The path between preschool and kindergarten can be rocky for both families and educators, argues a new paper from New America’s Education Policy program. In the wake of research suggesting that young students often struggle to adapt to a more structured classroom, the report examines efforts in four states to help better manage the transition through data collection and parental outreach.

A bounty of evidence has pointed to the benefits of early child care initiatives, including a recent study estimating a nearly 14 percent annual return on investment from high-quality preschool directed at disadvantaged learners. But as more states and cities seek to broaden their public pre-K offerings, researchers have also found that low-income kids need more help in making the leap to the next level, where student-teacher ratios are lower and academic goals more rigorous. Worse still, without communication between preschool directors and school leaders, kindergarten teachers are left to guess at their new students’ readiness for headier coursework. 

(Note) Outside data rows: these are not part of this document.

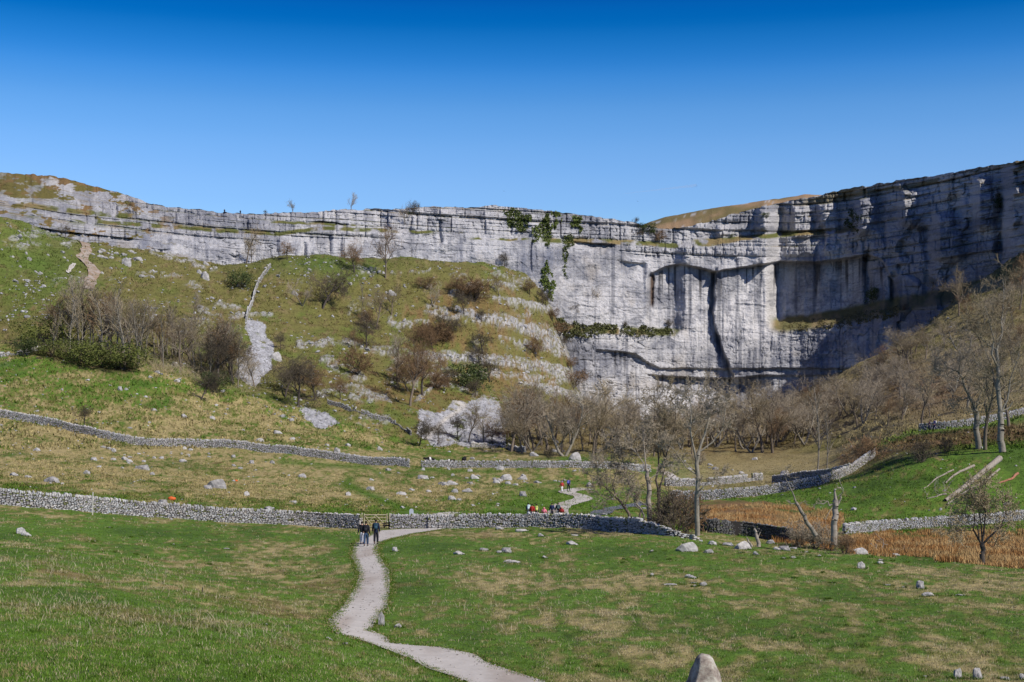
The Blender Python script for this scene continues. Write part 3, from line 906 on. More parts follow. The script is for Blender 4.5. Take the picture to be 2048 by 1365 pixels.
pl = [(1010, 1440), (930, 1365), (828, 1324), (785, 1303), (750, 1292), (707, 1277), (671, 1268), (656, 1241), (680, 1220), (713, 1174), (718, 1147), (714, 1134), (704, 1115),
      (707, 1096), (712, 1085), (735, 1073), (757, 1062), (800, 1059), (858, 1057)]
pr = [(1250, 1440), (1089, 1365), (989, 1332), (949, 1311), (890, 1297), (788, 1289), (761, 1271), (742, 1263), (753, 1241), (774, 1211), (779, 1182), (777, 1142), (766, 1126),
      (754, 1104), (756, 1093), (762, 1085), (786, 1078), (830, 1068), (870, 1062), (895, 1058)]
PXp = [place(*p)[:2] for p in pl]; PXq = [place(*p)[:2] for p in pr]
X, Y, Zp, ob = sheet("path", PXp, PXq, M_PATH, gravel, n=420, m=26, lift=.03)
tag(ob, kind='structure')
path_left = np.array(PXp); path_right = np.array(PXq)
path_poly = [(x, y) for x, y in PXp] + [(x, y) for x, y in reversed(PXq)]
for nm, pts, hw in (("path", [(1113, 1036), (1118, 1020), (1122, 1012), (1140, 1006), (1164, 1000), (1170, 996), (1152, 990), (1132, 986), (1134, 983), (1150, 980), (1175, 978)], 1.25),
                    ("path", [(870, 1034), (895, 1028), (925, 1027)], .9),
                    ("path", [(1325, 943), (1338, 950), (1352, 957), (1372, 965)], 1.1)):
    l_, r_ = ribbon(pts, hw)
    tag(sheet(nm, l_, r_, M_PATH, gravel, n=140, m=8, lift=.07)[3], kind='structure')


def soil(X, Y):
    c = lerpc(np.array([.26, .19, .13]), np.array([.34, .29, .25]), sstep(fbm(X * 1.2, Y * 1.2, 3, 162), -.2, .3))
    return c


l_, r_ = ribbon([(160, 481), (171, 491), (173, 508), (162, 516), (178, 528), (190, 543), (182, 560), (176, 580)], 1.6)
tag(sheet("footpath", l_, r_, M_PATH, soil, n=140, m=8, lift=.35, wobble=.5)[3], kind='structure')
l_, r_ = ribbon([(149, 529), (140, 540), (135, 548)], .6)
tag(sheet("footpath", l_, r_, M_PATH, gravel, n=60, m=6, lift=.35, wobble=.3)[3], kind='structure')

M_WATER, nt, b = nmat("beck_water")
b.inputs['Base Color'].default_value = (0.008, 0.028, 0.09, 1); b.inputs['Roughness'].default_value = 0.12
b.inputs['Specular IOR Level'].default_value = 0.4
wno = nt.nodes.new("ShaderNodeTexNoise"); wno.inputs['Scale'].default_value = 1.6; wno.inputs['Detail'].default_value = 3
wtc2 = nt.nodes.new("ShaderNodeTexCoord"); nt.links.new(wtc2.outputs['Object'], wno.inputs['Vector'])
wbp = nt.nodes.new("ShaderNodeBump"); wbp.inputs['Strength'].default_value = .6; wbp.inputs['Distance'].default_value = .1
nt.links.new(wno.outputs['Fac'], wbp.inputs['Height']); nt.links.new(wbp.outputs[0], b.inputs['Normal'])
l_, r_ = ribbon([(1178, 1033), (1205, 1027), (1228, 1019), (1250, 1014), (1290, 1008)], 1.1)
Xw, Yw, Zw, wob_ = sheet("water", l_, r_, M_WATER, gravel, n=90, m=8, lift=.12, wobble=.5)
tag(wob_, kind='structure')

# ============================================================ stones
ICO1 = ico(1); ICO2 = ico(2)


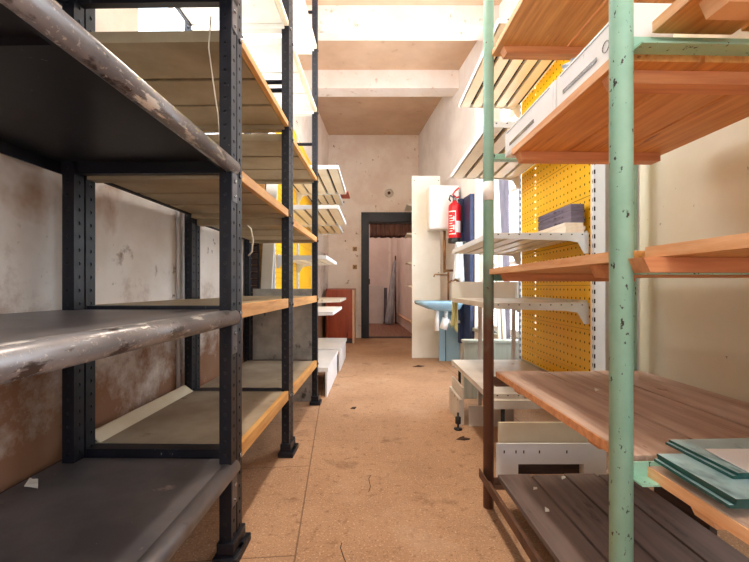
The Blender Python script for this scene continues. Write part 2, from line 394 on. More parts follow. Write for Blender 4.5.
# rack one: worn grey steel shelves with rolled front edges
R1L = 1.05
x0, y0, _ = rpos(.455)
rack = thing('slotted_angle_rack', 'nearest black steel rack with thick rolled-edge grey metal shelves', 'rack', (x0, y0, 0), -RT)
rack_frame(rack, R1L, 3.6)
for zi, z in enumerate((.355, .915, 1.475, 2.105)):
    yA, yB = .004, R1L-.004
    bm = B(); box(bm, -RD-.02, -.03, yA, yB, z-.005, z)
    s = obj('shelf', bm, 'grey_top', rack)
    bm = B(); prof = []
    for k in range(13):
        a = PI/2 - PI*k/12
        prof.append((-.012 + .0285*math.cos(a), z-.0283+.0285*math.sin(a)))
    prism(bm, [(-.03, z+.0002)] + prof + [(-.016, z-.0568), (-.016, z-.008), (-.03, z-.005)], 'y', yA, yB)
    for f in bm.faces: f.smooth = abs(f.normal.y) < .5 and f.calc_center_median().x > -.03
    obj('rolled_edge', bm, 'nose' if zi in (1, 2) else 'grey_top', s, 'scuffed rolled front edge')
    bm = B(); box(bm, -RD-.02, -.017, yA, yB, z-.014, z-.0082)
    box(bm, -.030, -.0165, yA, yB, z-.054, z-.014); box(bm, -RD-.02, -.03, yA, yA+.006, z-.055, z-.014); box(bm, -RD-.02, -.03, yB-.03, yB, z-.055, z-.014)
    box(bm, -RD-.026, -RD-.02, yA, yB, z-.055, z)
    obj('under_tray', bm, 'black_steel', s, 'dark painted underside')
    s['label'] = ['lowest dark dusty metal shelf', 'worn metal shelf at mid height', 'upper metal shelf with scuffed yellow marks', 'topmost metal shelf'][zi]
    bm = B()
    for yy in (.30,): box(bm, -RD, -.06, yy-.02, yy+.02, z-.03, z-.0122)
    obj('stiffener', bm, 'black_steel', s)
    bm = B()
    bolt(bm, .0, R1L-.025, z-.085); obj('bolt', bm, 'chrome', s)
    bm = B(); bolt(bm, 0, R1L-.025, z-.14, .006); obj('bolt', bm, 'chrome', s)
    bm = B(); box(bm, -.0005, .003, R1L-.05, R1L, z-.16, z-.055); obj('bracket', bm, 'grey_steel', s)
mk = B()
for k in range(46):
    yy = .40+.45*random.random(); a = PI/2 - PI*(.12+.33*random.random()); ln = .004+.014*random.random()
    cx, cz = -.012+.0287*math.cos(a), 1.475-.0283+.0287*math.sin(a); w = .0012+.002*random.random()
    tx, tz = -math.sin(a)*w, math.cos(a)*w
    v = [mk.verts.new(q) for q in ((cx-tx, yy, cz-tz), (cx+tx, yy+ln*.2, cz+tz), (cx+tx, yy+ln, cz+tz), (cx-tx, yy+ln*.7, cz-tz))]
    mk.faces.new(v)
obj('paint_mark', mk, mat('worn_yellow_mark', (206,194,140), (176,164,116), 60, .6), rack, 'scuffed yellowish paint flecks')

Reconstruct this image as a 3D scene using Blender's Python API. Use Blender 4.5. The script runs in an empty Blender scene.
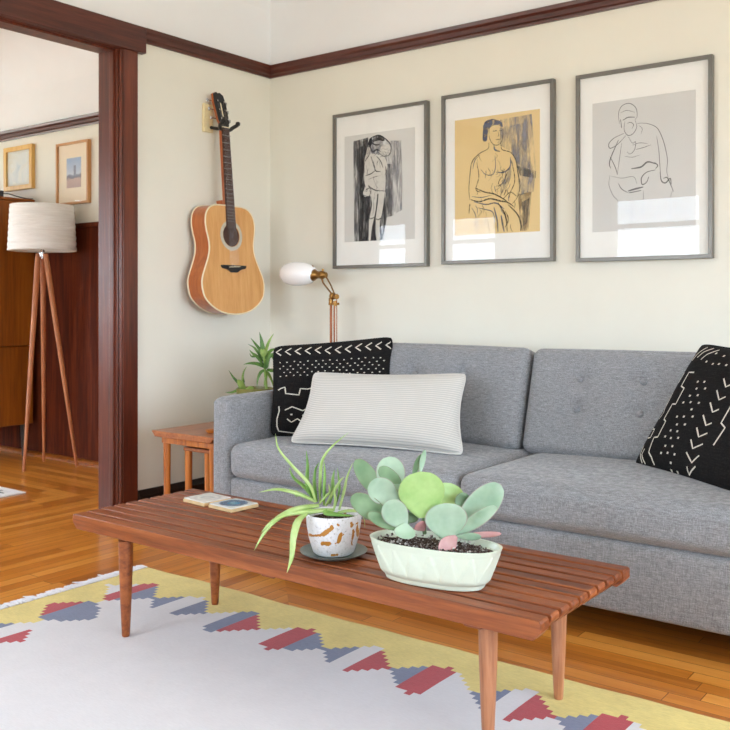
import bpy, math, random
from mathutils import Vector, Matrix, Euler
random.seed(7)
PI = math.pi
scn = bpy.context.scene
col = scn.collection

# ------------------------------------------------------------------ helpers
def lin(r, g, b):
    def f(c):
        c /= 255.0
        return c / 12.92 if c <= 0.04045 else ((c + 0.055) / 1.055) ** 2.4
    return (f(r), f(g), f(b), 1.0)

class MB:
    """collects geometry in world (or local) coordinates, links it as one mesh"""
    def __init__(s):
        s.v = []; s.f = []; s.m = []; s.uv = None
    def add(s, vs, fs, mi=0):
        o = len(s.v)
        s.v += [Vector(p) for p in vs]
        for f in fs:
            s.f.append([i + o for i in f]); s.m.append(mi)
        return s
    def box(s, x0, x1, y0, y1, z0, z1, mi=0, M=None):
        vs = [Vector((x, y, z)) for x in (x0, x1) for y in (y0, y1) for z in (z0, z1)]
        if M: vs = [M @ p for p in vs]
        return s.add(vs, [(0, 1, 3, 2), (4, 6, 7, 5), (0, 4, 5, 1), (2, 3, 7, 6), (0, 2, 6, 4), (1, 5, 7, 3)], mi)
    def tube(s, path, rad, n=12, mi=0, flat=None, caps=True):
        P = [Vector(p) for p in path]
        if not hasattr(rad, '__len__'): rad = [rad] * len(P)
        T = []
        for i in range(len(P)):
            a = P[max(i - 1, 0)]; b = P[min(i + 1, len(P) - 1)]
            T.append((b - a).normalized())
        up = Vector((0, 0, 1))
        if flat is not None and hasattr(flat, '__len__'):
            up = Vector(flat[1]); fl = flat[0]
        else: fl = flat or 1.0
        if abs(T[0].dot(up)) > 0.95: up = Vector((1, 0, 0))
        N = (up - T[0] * up.dot(T[0])).normalized()
        vs = []; fs = []
        for i, p in enumerate(P):
            N = (N - T[i] * N.dot(T[i])).normalized()
            B = T[i].cross(N)
            for k in range(n):
                a = 2 * PI * k / n
                vs.append(p + N * math.cos(a) * rad[i] * fl + B * math.sin(a) * rad[i])
        for i in range(len(P) - 1):
            for k in range(n):
                a = i * n + k; b = i * n + (k + 1) % n
                fs.append((a, b, b + n, a + n))
        if caps:
            fs.append(tuple(range(n))[::-1]); fs.append(tuple(range((len(P) - 1) * n, len(P) * n)))
        return s.add(vs, fs, mi)
    def lathe(s, prof, c=(0, 0, 0), n=40, mi=0, M=None, sx=1.0, sy=1.0):
        vs = []; fs = []
        c = Vector(c)
        for r, z in prof:
            for k in range(n):
                a = 2 * PI * k / n
                p = Vector((r * math.cos(a) * sx, r * math.sin(a) * sy, z))
                if M: p = M @ p
                vs.append(p + c)
        for i in range(len(prof) - 1):
            for k in range(n):
                a = i * n + k; b = i * n + (k + 1) % n
                fs.append((a, b, b + n, a + n))
        if prof[0][0] > 1e-5: fs.append(tuple(range(n))[::-1])
        if prof[-1][0] > 1e-5: fs.append(tuple(range((len(prof) - 1) * n, len(prof) * n)))
        return s.add(vs, fs, mi)
    def prism(s, prof, org, ax, ay, az, length, mi=0):
        """profile (a,b) in axes ax, ay swept along az"""
        org = Vector(org); ax = Vector(ax); ay = Vector(ay); az = Vector(az)
        n = len(prof)
        vs = [org + ax * a + ay * b for a, b in prof] + [org + ax * a + ay * b + az * length for a, b in prof]
        fs = [tuple(range(n))[::-1], tuple(range(n, 2 * n))]
        for k in range(n): fs.append((k, (k + 1) % n, (k + 1) % n + n, k + n))
        return s.add(vs, fs, mi)
    def build(s, name, mats, parent=None, local=False, smooth=None, bevel=None, sub=0, seg=2):
        me = bpy.data.meshes.new(name)
        off = Vector((0, 0, 0))
        if parent is not None and not local:
            q = parent
            while q: off += q.location; q = q.parent
        me.from_pydata([tuple(p - off) for p in s.v], [], s.f)
        if not isinstance(mats, (list, tuple)): mats = [mats]
        for m in mats: me.materials.append(m)
        me.polygons.foreach_set('material_index', s.m)
        me.validate()
        import bmesh
        bm = bmesh.new(); bm.from_mesh(me)
        bmesh.ops.recalc_face_normals(bm, faces=bm.faces) if not getattr(s, 'keep', False) else None
        bm.to_mesh(me); bm.free()
        if smooth is not None:
            me.polygons.foreach_set('use_smooth', [True] * len(me.polygons))
            me.set_sharp_from_angle(angle=math.radians(smooth))
        o = bpy.data.objects.new(name, me); col.objects.link(o)
        if parent is not None: o.parent = parent
        if bevel:
            b = o.modifiers.new('bevel', 'BEVEL'); b.width = bevel; b.segments = seg; b.limit_method = 'ANGLE'
            if smooth is None:
                me.polygons.foreach_set('use_smooth', [True] * len(me.polygons)); me.set_sharp_from_angle(angle=math.radians(35))
        if sub:
            b = o.modifiers.new('sub', 'SUBSURF'); b.levels = sub; b.render_levels = sub
        return o

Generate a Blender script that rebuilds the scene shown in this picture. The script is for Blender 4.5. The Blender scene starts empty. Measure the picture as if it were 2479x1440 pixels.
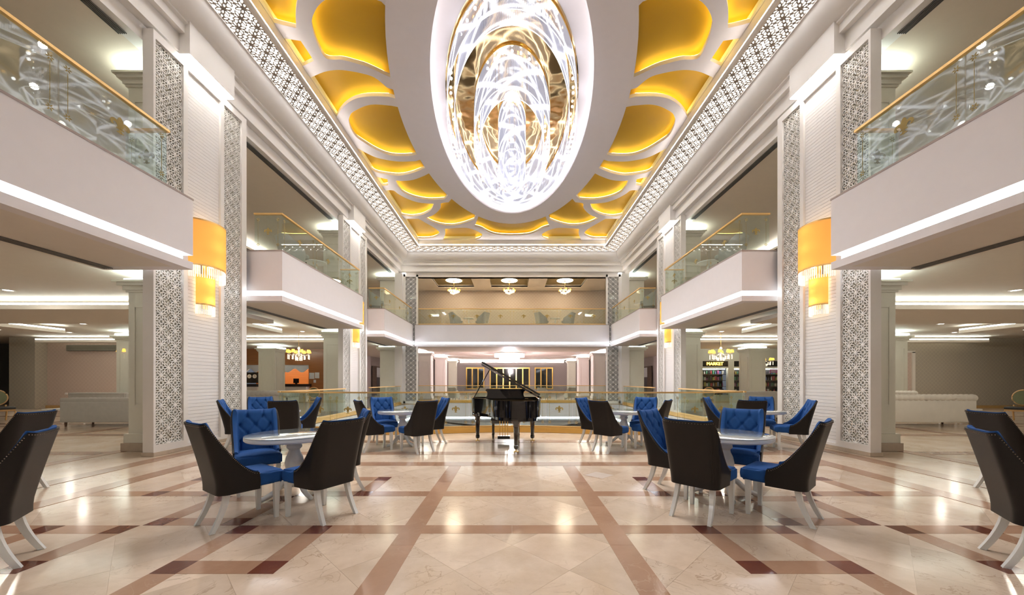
import bpy, bmesh, math, random
from mathutils import Vector, Matrix
random.seed(7)
PI = math.pi
scene = bpy.context.scene
C = scene.collection

# ------------------------------------------------------------------ camera, world, exposure
F, H, YH, CX = 900.0, 1.4, 922.0, 1239.5
cam_data = bpy.data.cameras.new('camera')
cam = bpy.data.objects.new('camera', cam_data); C.objects.link(cam)
cam.location = (0, 0, H); cam.rotation_euler = (PI/2, 0, 0)
cam_data.sensor_width = 36.0; cam_data.lens = 36.0*F/2479.0
cam_data.shift_y = (YH-720.0)/2479.0
cam_data.clip_start = 0.05; cam_data.clip_end = 200
scene.camera = cam
world = bpy.data.worlds.new('world'); scene.world = world; world.use_nodes = True
world.node_tree.nodes['Background'].inputs[0].default_value = (0.8, 0.85, 1, 1)
world.node_tree.nodes['Background'].inputs[1].default_value = 0.05
vs = scene.view_settings
vs.view_transform = 'Standard'; vs.look = 'None'; vs.gamma = 1.0; vs.use_curve_mapping = False
vs.exposure = 1.74
cy = scene.cycles
cy.use_denoising = True
cy.max_bounces = 6; cy.diffuse_bounces = 3; cy.glossy_bounces = 3; cy.transparent_max_bounces = 12; cy.transmission_bounces = 2
cy.adaptive_threshold = .06; cy.use_light_tree = False
cy.caustics_reflective = False; cy.caustics_refractive = False
cy.sample_clamp_indirect = 4.0

# ------------------------------------------------------------------ materials
M = {}
def nmat(name):
    m = bpy.data.materials.new(name); m.use_nodes = True
    nt = m.node_tree; b = nt.nodes['Principled BSDF']; M[name] = m
    return m, nt, b
def col4(c): return (c[0], c[1], c[2], 1)
def plain(name, c, rough=.5, metal=0, spec=.5, var=.06, scale=6.0, bump=0.0, bscale=200., coat=0, sheen=0):
    m, nt, b = nmat(name); N = nt.nodes; L = nt.links
    tc = N.new('ShaderNodeTexCoord'); no = N.new('ShaderNodeTexNoise')
    no.inputs['Scale'].default_value = scale; no.inputs['Detail'].default_value = 4
    L.new(tc.outputs['Object'], no.inputs['Vector'])
    mr = N.new('ShaderNodeMix'); mr.data_type = 'RGBA'
    mr.inputs[6].default_value = col4([x*(1-var) for x in c]); mr.inputs[7].default_value = col4([min(1, x*(1+var)) for x in c])
    L.new(no.outputs['Fac'], mr.inputs[0]); L.new(mr.outputs[2], b.inputs['Base Color'])
    b.inputs['Roughness'].default_value = rough; b.inputs['Metallic'].default_value = metal
    b.inputs['Specular IOR Level'].default_value = spec
    if coat: b.inputs['Coat Weight'].default_value = coat; b.inputs['Coat Roughness'].default_value = .05
    if sheen: b.inputs['Sheen Weight'].default_value = sheen; b.inputs['Sheen Roughness'].default_value = .4; b.inputs['Sheen Tint'].default_value = col4([min(1, x*1.6+.05) for x in c])
    if bump:
        n2 = N.new('ShaderNodeTexNoise'); n2.inputs['Scale'].default_value = bscale; n2.inputs['Detail'].default_value = 3
        L.new(tc.outputs['Object'], n2.inputs['Vector'])
        bp = N.new('ShaderNodeBump'); bp.inputs['Strength'].default_value = bump; bp.inputs['Distance'].default_value = .004
        L.new(n2.outputs['Fac'], bp.inputs['Height']); L.new(bp.outputs[0], b.inputs['Normal'])
    return m
def emit(name, c, s):
    m, nt, b = nmat(name)
    b.inputs['Base Color'].default_value = col4(c); b.inputs['Emission Color'].default_value = col4(c)
    b.inputs['Emission Strength'].default_value = s; b.inputs['Roughness'].default_value = .5
    return m

plain('paint', (.83, .785, .795), .55, var=.02)
plain('paint_warm', (.79, .72, .64), .6, var=.03)
plain('gallery_ceiling', (.78, .68, .56), .7, var=.03)
plain('frame_white', (.84, .80, .76), .42, var=.02)
plain('lattice_white', (.88, .85, .81), .45, var=.02)
plain('strip_lattice', (.34, .29, .24), .5, var=.05)
plain('shiplap', (.85, .82, .80), .45, var=.02)
plain('yellow_ceiling', (.54, .30, .006), .6, var=.05, scale=2)
plain('brass', (.83, .56, .17), .25, metal=.85, var=.05)
plain('gold_rail', (.80, .52, .20), .32, metal=.6, var=.06)
plain('curb_gold', (.72, .42, .10), .35, metal=.25, var=.08)
plain('gilt', (.42, .31, .09), .6, metal=.0, var=.1)
plain('grille_dark', (.05, .048, .045), .6, var=.1)
plain('black_leather', (.012, .0095, .0085), .42, var=.15, scale=18, bump=.25, bscale=260, spec=.32)
plain('blue_velvet', (.003, .072, .28), .75, var=.18, scale=9, bump=.15, bscale=320, sheen=.3)
plain('chair_white', (.83, .84, .82), .3, var=.02, coat=.3)
plain('nail', (.35, .27, .22), .3, metal=.8)
plain('lacquer', (.006, .006, .008), .08, var=.1, coat=1.0)
plain('piano_plate', (.45, .28, .08), .35, metal=.6)
plain('ivory', (.85, .82, .75), .3)
plain('grey_velvet', (.42, .40, .36), .85, var=.1, scale=10, bump=.15, sheen=.3)
plain('cream_leather', (.80, .75, .66), .5, var=.05)
plain('dark_wood', (.10, .05, .025), .4, var=.2)
plain('gold_wood', (.55, .33, .13), .4, var=.15)
plain('black_cushion', (.02, .02, .02), .5)
plain('olive_fabric', (.16, .17, .09), .8, var=.2)
plain('stone_base', (.55, .45, .35), .25, var=.12, scale=14)
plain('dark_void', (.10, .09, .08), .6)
plain('glass_top', (.62, .68, .68), .05, var=.01, coat=1.0)
plain('crystal', (.95, .95, .97), .05, var=.01, coat=.5)
plain('market_black', (.015, .014, .012), .25)
plain('market_frame', (.76, .74, .64), .45, var=.03)
plain('counter_white', (.85, .76, .70), .4)
plain('counter_top', (.03, .02, .02), .2)
plain('paper', (.80, .80, .82), .6, var=.1, scale=30)
plain('screen', (.01, .01, .015), .15)
plain('curtain_brown', (.14, .10, .08), .8, var=.2)
plain('blind_white', (.75, .76, .80), .7)
plain('night_glass', (.012, .016, .016), .06, coat=1.0)
plain('backing_glass', (.50, .47, .38), .12, var=.05, coat=.25)
plain('edge_brown', (.42, .34, .31), .5)
plain('far_hall', (.86, .76, .73), .55, var=.02)
for i, c in enumerate([(.5, .06, .06), (.07, .22, .12), (.55, .45, .08), (.10, .16, .35), (.45, .12, .28), (.65, .62, .55), (.06, .06, .07), (.35, .18, .06)]):
    plain('goods_%d' % i, c, .4)
emit('led', (.90, .96, 1.0), 9.0)
emit('led_groove', (.86, .93, 1.0), 4.0)
emit('led_room', (.90, .97, .90), 5.4)
emit('led_fill', (.95, .97, .92), 6.0)  # for the unseen coves added to brighten galleries and lounges
emit('led_cap', (.84, .98, .95), 4.5)
emit('led_warm', (1.0, .97, .92), 7.0)
emit('strip_light', (.95, .97, 1.0), 5.0)
emit('recess_led', (1, .97, .95), 1.6)
emit('cove_yellow', (1.0, .83, .20), 7.0)
def shade_cloth(name, c, e):
    m, nt, b = nmat(name); N = nt.nodes; L = nt.links
    b.inputs['Base Color'].default_value = col4(c); b.inputs['Roughness'].default_value = .8
    b.inputs['Emission Color'].default_value = col4(c); b.inputs['Emission Strength'].default_value = e
    t = N.new('ShaderNodeBsdfTranslucent'); t.inputs[0].default_value = col4(c)
    mx = N.new('ShaderNodeMixShader'); mx.inputs[0].default_value = .55
    L.new(b.outputs[0], mx.inputs[1]); L.new(t.outputs[0], mx.inputs[2]); L.new(mx.outputs[0], N['Material Output'].inputs[0])
shade_cloth('shade_sconce', (.80, .42, .11), .13)
emit('shade_yellow', (1.0, .60, .08), .50)
emit('bulb', (1.0, .82, .5), 5.0)
emit('spot_lamp', (1.0, .97, .93), 4.0)
emit('market_letters', (1.0, .50, .04), 5.0)
emit('crystal_warm', (1.0, .86, .62), .42)
emit('crystal_far', (1.0, .90, .95), .9)
emit('coffer_glow', (1.0, .86, .62), 12.0)
emit('crystal_led', (.93, .96, 1.0), 9.0)
emit('crystal_hem', (.93, .96, 1.0), .6)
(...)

(The 74: Intensive Preschool Programs Can Yield Massive Returns, Especially for Boys, Nobel Laureate’s Study Shows) 

Conducting interviews with education authorities in Colorado, Oregon, Washington, and West Virginia, study author Aaron Loewenberg details the states’ push to prepare both young learners to adjust to a new environment and their instructors to receive them. Among Loewenberg’s findings:

  • West Virginia offers a relatively rare example of a state that has enacted provisions in state law mandating pre-K transition plans. It assembles collaborative groups at the county level to create those plans, which must include trips by preschoolers to local elementary schools and outreach to parents on kindergarten registration.

  • Oregon’s Early Learning Kindergarten Readiness Partnership and Innovation (KRPI) grant program, created in 2013, has disbursed millions of dollars for professional development through 16 early learning hubs across the state. KRPI helps pay full-time P-3 (pre-K to third grade) coordinators in high-need areas, like inner-city Portland, and funds summer programs that acclimate rising kindergartners to their new schools.

  • Through its Results Matter assessment regime, Colorado has worked for over a decade to collect data on preschoolers’ academic and social-emotional progress. Almost 50,000 children receive observational assessments each year from teachers, including all pre-K students receiving special education services and enrollees in 98 percent of Head Start programs across the state.

  • Like West Virginia, the state of Washington has enacted statutory requirements around the transition from pre-K to kindergarten. Its WaKIDS initiative, which is implemented in all state-funded, full-day kindergarten programs, employs a three-pronged focus on family engagement (usually involving meetings between kindergarten teachers and families early in the school year), whole-child assessment (using the same Teaching Strategies GOLD assessment in place in Colorado), and collaboration between preschool and kindergarten providers to share and analyze assessment data.

The brief concludes with recommendations to school districts looking to copy best practices from each state — including taking advantage of ESSA funds around Head Start — and a renewed call for collaboration between pre-K programs and schools. As Loewenberg writes, “Regardless of the setting, [the transition from preschool to kindergarten] is fraught with stress and uncertainty for many children and their parents. It is up to the educators in both elementary school and pre-K settings to ease the transition into formal education.”